KRONOS
KRONOS
C’est le lundi 16 juin 2008 que j’ai rencontré pour la première fois Thierry Niang et le groupe.
Pendant six jours, nous avons travaillé non pas dans un théâtre, mais sous le chapiteau d’un cirque. Qui dit cirque, dit rond, dit cercle… je n’imaginais pas, alors, que peu d’années après j’allais tourner et tourner et tourner encore à presque en avoir le tournis !!!
Cogitant « Notre Sacre », Thierry Niang me demanda si je pouvais courir vingt minutes en continu, et de façon régulière; Même si ces vingt minutes devinrent près de quarante. Pour un marathonien vingt ou quarante c’est du pareil au même ! En revanche tourner en rond sur une scène de théâtre est une conception de la course qui me laissa dubitatif.
Je devins donc Kronos. Bien qu’ayant assuré ce rôle à plusieurs reprises je me demande toujours comment un corps peut tournicoter ainsi sans défaillir et en gardant sa lucidité.
Etre Kronos ne m’est pas difficile sur le plan physique, mais je dois veiller à être toujours à l’écoute de mes partenaires. Si mon rythme les aide dans leur marche, dans leurs courses, eux aussi me portent dans un tourbillon perpétuel.
Dans « Notre Sacre » il y a entre chacun de nous une complicité invisible.
Je veille à ne pas me laisser emporter par la musique quand elle s’amplifie, quand elle devient folle. En entendant cette frénésie endiablée, l’ensemble de mes partenaires s’enflamme au point que je perçois alors un essaim d’abeilles en furie.
Quand le groupe s’apaise je continue toujours et encore mon rythme éternel.
Daniel a parfois envie de s’arrêter, de marcher non pas par problème physique mais pour prendre le temps de les regarder parce que c’est tellement beau et émouvant ! J’ai aussi la pulsion de quitter mon couloir interdit à tout autre que Kronos pour aller rejoindre ces humains.
Mais Kronos veille et Daniel ne peut alors qu’obéir à ce « Maître du Temps » froid, imperturbable, mécanique, jamais enclin à communier avec les mortels.
L’envie de tourner à l’envers du groupe m’est parfois venue ; mais Kronos est intransigeant. : « Thierry, tu peux être tranquille Kronos ne tolère aucune fantaisie ».

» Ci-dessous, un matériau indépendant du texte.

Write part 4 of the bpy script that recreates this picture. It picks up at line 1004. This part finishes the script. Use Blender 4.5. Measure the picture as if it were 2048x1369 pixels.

Désormais dans les filages, Daniel reste Daniel, mais au moment du spectacle il s’efface totalement, sans état d’âme qui entre en scène.
Lorsque la musique cesse définitivement la vingtaine de participants entourent l’élue, puis viennent se placer pour saluer.
Seul Kronos continue sa course avec une envie furieuse de continuer toujours et encore et même d’accélérer. Il doit être shooté !
C’est alors que tout doucement avec une infinie prudence, craignant encore l’ire du dieu, Daniel s’immisce dans les pas de Kronos en ralentissant progressivement le rythme. Et c’est Daniel qui rejoint alors ses partenaires : il est enfin parmi eux, il est comme eux, heureux d’appartenir à un groupe divinement sacré.